◆ LISTING ◆

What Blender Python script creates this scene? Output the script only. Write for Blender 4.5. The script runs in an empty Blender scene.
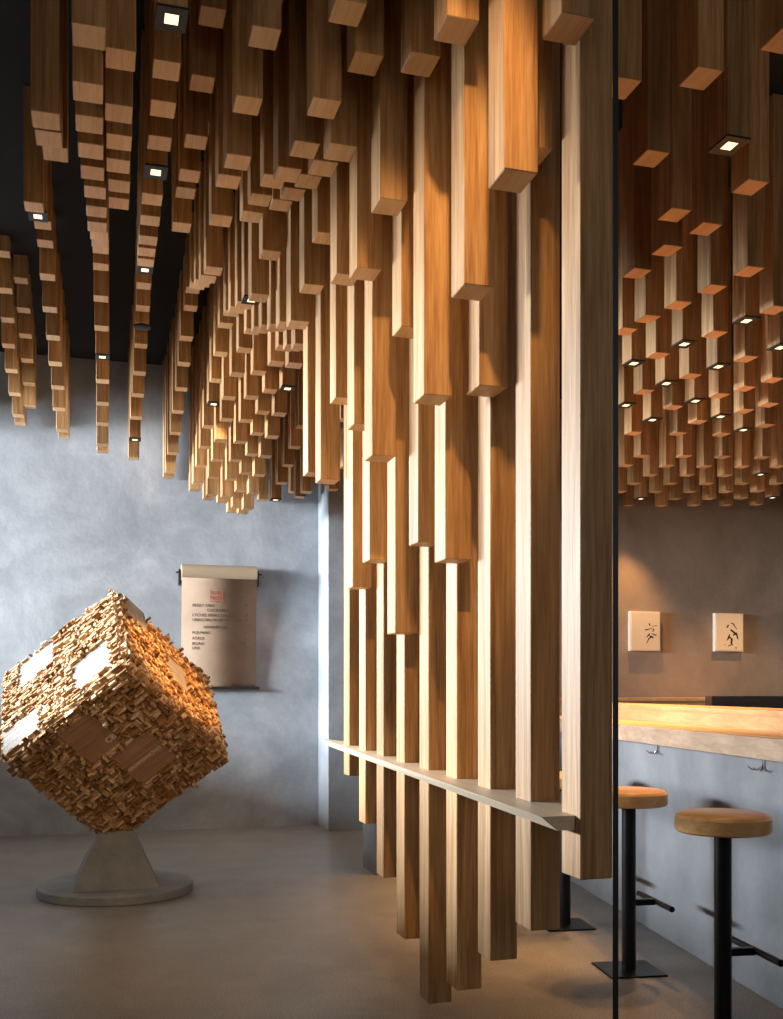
import bpy, bmesh, math, random
from mathutils import Vector, Matrix
random.seed(7)
C = bpy.context.scene.collection
PI = math.pi
TH = math.radians(16.03); CT, ST = math.cos(TH), math.sin(TH); F = 1030.0; EYE = 1.17
CEIL = 3.87

# ------------------------------------------------------------------ helpers
def on_plane_y(px, py, Y):
    """world point on the plane y = Y seen in the photograph at (px, py)"""
    r = (px - 391) / F
    z = Y / (CT - r * ST)
    return Vector((r * z * CT + z * ST, Y, EYE + (690 - py) * z / F))

def link(name, me, mat=None, parent=None, loc=(0, 0, 0)):
    o = bpy.data.objects.new(name, me)
    C.objects.link(o)
    if mat is not None and me is not None and hasattr(me, 'materials') and len(me.materials) == 0:
        for m in (mat if isinstance(mat, (list, tuple)) else [mat]):
            me.materials.append(m)
    o.location = loc
    if parent is not None:
        o.parent = parent
    return o

def tag(o, label=None, cat=None, group=None, kind=None):
    if label: o['label'] = label
    if cat: o['category'] = cat
    if group: o['group'] = group
    if kind: o['kind'] = kind
    return o

def empty(name, loc, rz=0):
    o = bpy.data.objects.new(name, None)
    C.objects.link(o)
    o.location = loc; o.rotation_euler = (0, 0, rz); o.empty_display_size = .05
    return o

def me_from(name, verts, faces, mats=None, smooth=False):
    me = bpy.data.meshes.new(name)
    me.from_pydata([tuple(v) for v in verts], [], faces)
    if mats:
        for p, m in zip(me.polygons, mats): p.material_index = m
    if smooth:
        for p in me.polygons: p.use_smooth = True
    me.update()
    return me

def fix(me):
    bm = bmesh.new(); bm.from_mesh(me)
    bmesh.ops.recalc_face_normals(bm, faces=bm.faces)
    bm.to_mesh(me); bm.free(); return me

def box_bm(bm, x0, x1, y0, y1, z0, z1):
    v = [bm.verts.new(p) for p in ((x0, y0, z0), (x1, y0, z0), (x1, y1, z0), (x0, y1, z0),
                                   (x0, y0, z1), (x1, y0, z1), (x1, y1, z1), (x0, y1, z1))]
    for f in ((0, 3, 2, 1), (4, 5, 6, 7), (0, 1, 5, 4), (1, 2, 6, 5), (2, 3, 7, 6), (3, 0, 4, 7)):
        bm.faces.new([v[i] for i in f])

def box_me(name, x0, x1, y0, y1, z0, z1, bev=0.0):
    bm = bmesh.new(); box_bm(bm, x0, x1, y0, y1, z0, z1)
    if bev:
        bmesh.ops.bevel(bm, geom=list(bm.edges), offset=bev, segments=2, affect='EDGES', profile=.5)
    me = bpy.data.meshes.new(name); bm.to_mesh(me); bm.free(); return me

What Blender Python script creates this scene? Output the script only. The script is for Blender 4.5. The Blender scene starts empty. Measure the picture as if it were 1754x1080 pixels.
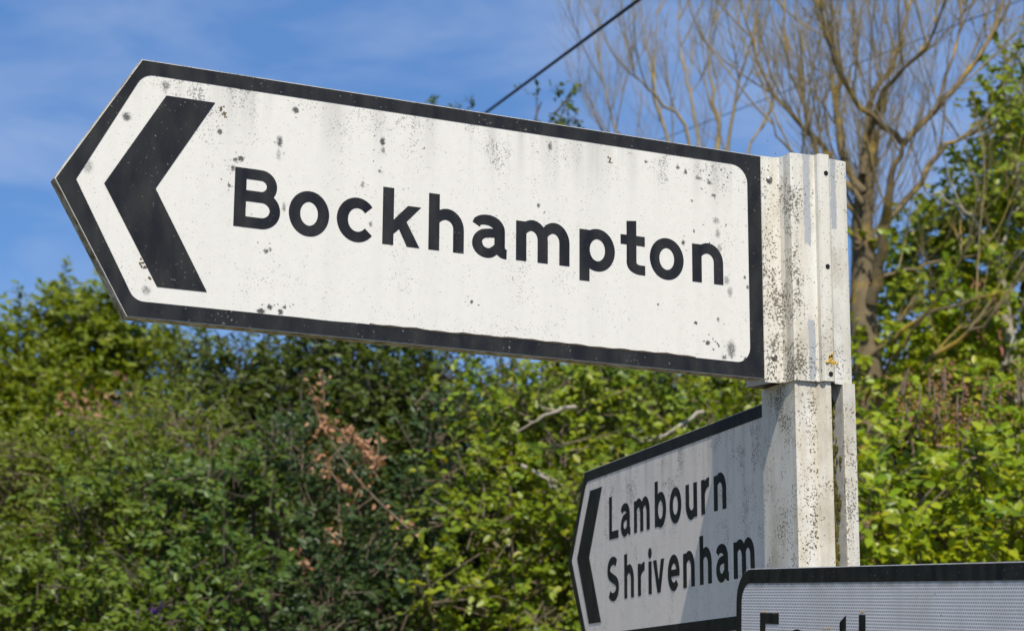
import bpy, bmesh, math, random
import numpy as np
from mathutils import Matrix, Vector
random.seed(7); RNG = np.random.default_rng(11)
S = bpy.context.scene; COL = S.collection; PI = math.pi; R = math.radians

# ------------------------------------------------------------------ camera
EYE = np.array([0.0, 0.0, 1.6])
FPX, PITCH, ROLL = 3381.33, R(11.6078), R(.3908)
_c, _s = math.cos(PITCH), math.sin(PITCH)
_F = np.array([0, _c, _s]); _R0 = np.array([1.0, 0, 0]); _U0 = np.array([0, -_s, _c])
_Rt = math.cos(ROLL)*_R0 + math.sin(ROLL)*_U0; _Up = -math.sin(ROLL)*_R0 + math.cos(ROLL)*_U0
cam = bpy.data.cameras.new('camera'); camo = bpy.data.objects.new('camera', cam); COL.objects.link(camo)
m = Matrix.Identity(4)
for i in range(3):
    m[i][0], m[i][1], m[i][2], m[i][3] = _Rt[i], _Up[i], -_F[i], EYE[i]
camo.matrix_world = m
cam.sensor_width = 36; cam.lens = FPX/1754*36; cam.clip_start = .05; cam.clip_end = 3000
cam.dof.use_dof = True; cam.dof.focus_distance = 3.62; cam.dof.aperture_fstop = 8.2
S.camera = camo

# ------------------------------------------------------------------ sky, sun, exposure
SUN_EL, SUN_AZ = R(54), R(5.2)        # azimuth: to the right of straight behind the camera
SV = Vector((math.sin(SUN_AZ)*math.cos(SUN_EL), -math.cos(SUN_AZ)*math.cos(SUN_EL), math.sin(SUN_EL)))
W = bpy.data.worlds.new('World'); S.world = W; W.use_nodes = True
wt = W.node_tree; wt.nodes.clear()
wo = wt.nodes.new('ShaderNodeOutputWorld'); bg = wt.nodes.new('ShaderNodeBackground')
sky = wt.nodes.new('ShaderNodeTexSky'); sky.sky_type = 'NISHITA'; sky.sun_disc = False
sky.sun_elevation = SUN_EL; sky.sun_rotation = R(180 - 5.2)
sky.air_density = 1.0; sky.dust_density = 0.0; sky.ozone_density = 3.0; sky.altitude = 200
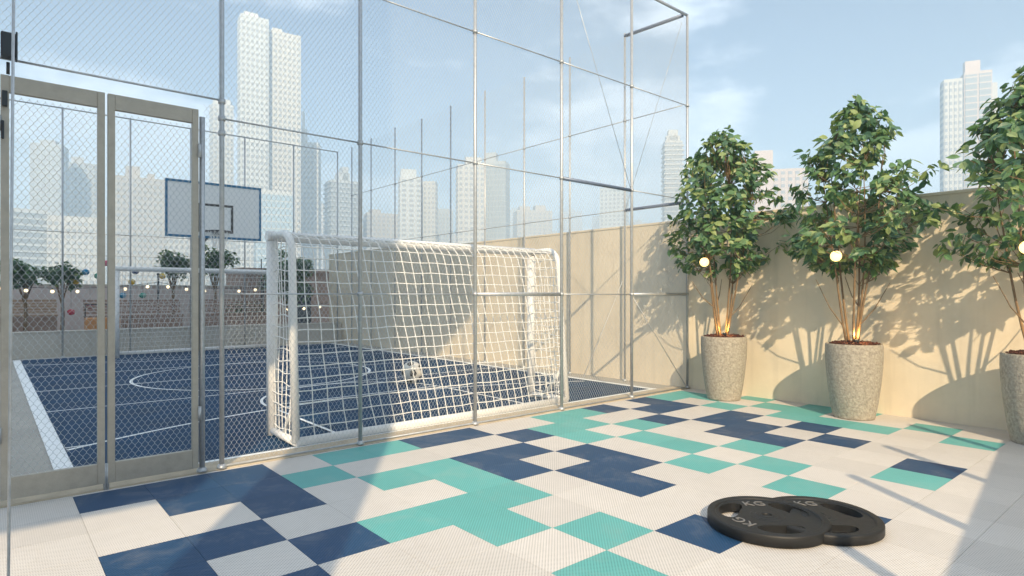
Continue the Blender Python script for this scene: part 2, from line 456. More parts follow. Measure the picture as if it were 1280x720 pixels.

◆ WHAT IS REQUIRED ◆
Please write out all the data again word for word, but not the pictures.

◆ TASK RESULT ◆
What Blender Python script creates this scene? Output the script only. Write for Blender 4.5. The script runs in an empty Blender scene.
import bpy, bmesh, math, random
from mathutils import Vector, Matrix
random.seed(7)
C = bpy.context.scene.collection
PI = math.pi
TH = math.radians(16.03); CT, ST = math.cos(TH), math.sin(TH); F = 1030.0; EYE = 1.17
CEIL = 3.87

# ------------------------------------------------------------------ helpers
def on_plane_y(px, py, Y):
    """world point on the plane y = Y seen in the photograph at (px, py)"""
    r = (px - 391) / F
    z = Y / (CT - r * ST)
    return Vector((r * z * CT + z * ST, Y, EYE + (690 - py) * z / F))

def link(name, me, mat=None, parent=None, loc=(0, 0, 0)):
    o = bpy.data.objects.new(name, me)
    C.objects.link(o)
    if mat is not None and me is not None and hasattr(me, 'materials') and len(me.materials) == 0:
        for m in (mat if isinstance(mat, (list, tuple)) else [mat]):
            me.materials.append(m)
    o.location = loc
    if parent is not None:
        o.parent = parent
    return o

def tag(o, label=None, cat=None, group=None, kind=None):
    if label: o['label'] = label
    if cat: o['category'] = cat
    if group: o['group'] = group
    if kind: o['kind'] = kind
    return o

def empty(name, loc, rz=0):
    o = bpy.data.objects.new(name, None)
    C.objects.link(o)
    o.location = loc; o.rotation_euler = (0, 0, rz); o.empty_display_size = .05
    return o

def me_from(name, verts, faces, mats=None, smooth=False):
    me = bpy.data.meshes.new(name)
    me.from_pydata([tuple(v) for v in verts], [], faces)
    if mats:
        for p, m in zip(me.polygons, mats): p.material_index = m
    if smooth:
        for p in me.polygons: p.use_smooth = True
    me.update()
    return me

def fix(me):
    bm = bmesh.new(); bm.from_mesh(me)
    bmesh.ops.recalc_face_normals(bm, faces=bm.faces)
    bm.to_mesh(me); bm.free(); return me

def box_bm(bm, x0, x1, y0, y1, z0, z1):
    v = [bm.verts.new(p) for p in ((x0, y0, z0), (x1, y0, z0), (x1, y1, z0), (x0, y1, z0),
                                   (x0, y0, z1), (x1, y0, z1), (x1, y1, z1), (x0, y1, z1))]
    for f in ((0, 3, 2, 1), (4, 5, 6, 7), (0, 1, 5, 4), (1, 2, 6, 5), (2, 3, 7, 6), (3, 0, 4, 7)):
        bm.faces.new([v[i] for i in f])

def box_me(name, x0, x1, y0, y1, z0, z1, bev=0.0):
    bm = bmesh.new(); box_bm(bm, x0, x1, y0, y1, z0, z1)
    if bev:
        bmesh.ops.bevel(bm, geom=list(bm.edges), offset=bev, segments=2, affect='EDGES', profile=.5)
    me = bpy.data.meshes.new(name); bm.to_mesh(me); bm.free(); return me

What Blender Python script creates this scene? Output the script only. The script is for Blender 4.5. The Blender scene starts empty. Measure the picture as if it were 1754x1080 pixels.
import bpy, bmesh, math, random
import numpy as np
from mathutils import Matrix, Vector
random.seed(7); RNG = np.random.default_rng(11)
S = bpy.context.scene; COL = S.collection; PI = math.pi; R = math.radians

# ------------------------------------------------------------------ camera
EYE = np.array([0.0, 0.0, 1.6])
FPX, PITCH, ROLL = 3381.33, R(11.6078), R(.3908)
_c, _s = math.cos(PITCH), math.sin(PITCH)
_F = np.array([0, _c, _s]); _R0 = np.array([1.0, 0, 0]); _U0 = np.array([0, -_s, _c])
_Rt = math.cos(ROLL)*_R0 + math.sin(ROLL)*_U0; _Up = -math.sin(ROLL)*_R0 + math.cos(ROLL)*_U0
cam = bpy.data.cameras.new('camera'); camo = bpy.data.objects.new('camera', cam); COL.objects.link(camo)
m = Matrix.Identity(4)
for i in range(3):
    m[i][0], m[i][1], m[i][2], m[i][3] = _Rt[i], _Up[i], -_F[i], EYE[i]
camo.matrix_world = m
cam.sensor_width = 36; cam.lens = FPX/1754*36; cam.clip_start = .05; cam.clip_end = 3000
cam.dof.use_dof = True; cam.dof.focus_distance = 3.62; cam.dof.aperture_fstop = 8.2
S.camera = camo

# ------------------------------------------------------------------ sky, sun, exposure
SUN_EL, SUN_AZ = R(54), R(5.2)        # azimuth: to the right of straight behind the camera
SV = Vector((math.sin(SUN_AZ)*math.cos(SUN_EL), -math.cos(SUN_AZ)*math.cos(SUN_EL), math.sin(SUN_EL)))
W = bpy.data.worlds.new('World'); S.world = W; W.use_nodes = True
wt = W.node_tree; wt.nodes.clear()
wo = wt.nodes.new('ShaderNodeOutputWorld'); bg = wt.nodes.new('ShaderNodeBackground')
sky = wt.nodes.new('ShaderNodeTexSky'); sky.sky_type = 'NISHITA'; sky.sun_disc = False
sky.sun_elevation = SUN_EL; sky.sun_rotation = R(180 - 5.2)
sky.air_density = 1.0; sky.dust_density = 0.0; sky.ozone_density = 3.0; sky.altitude = 200
Continue the Blender Python script for this scene: part 2, from line 456. More parts follow. Measure the picture as if it were 1280x720 pixels.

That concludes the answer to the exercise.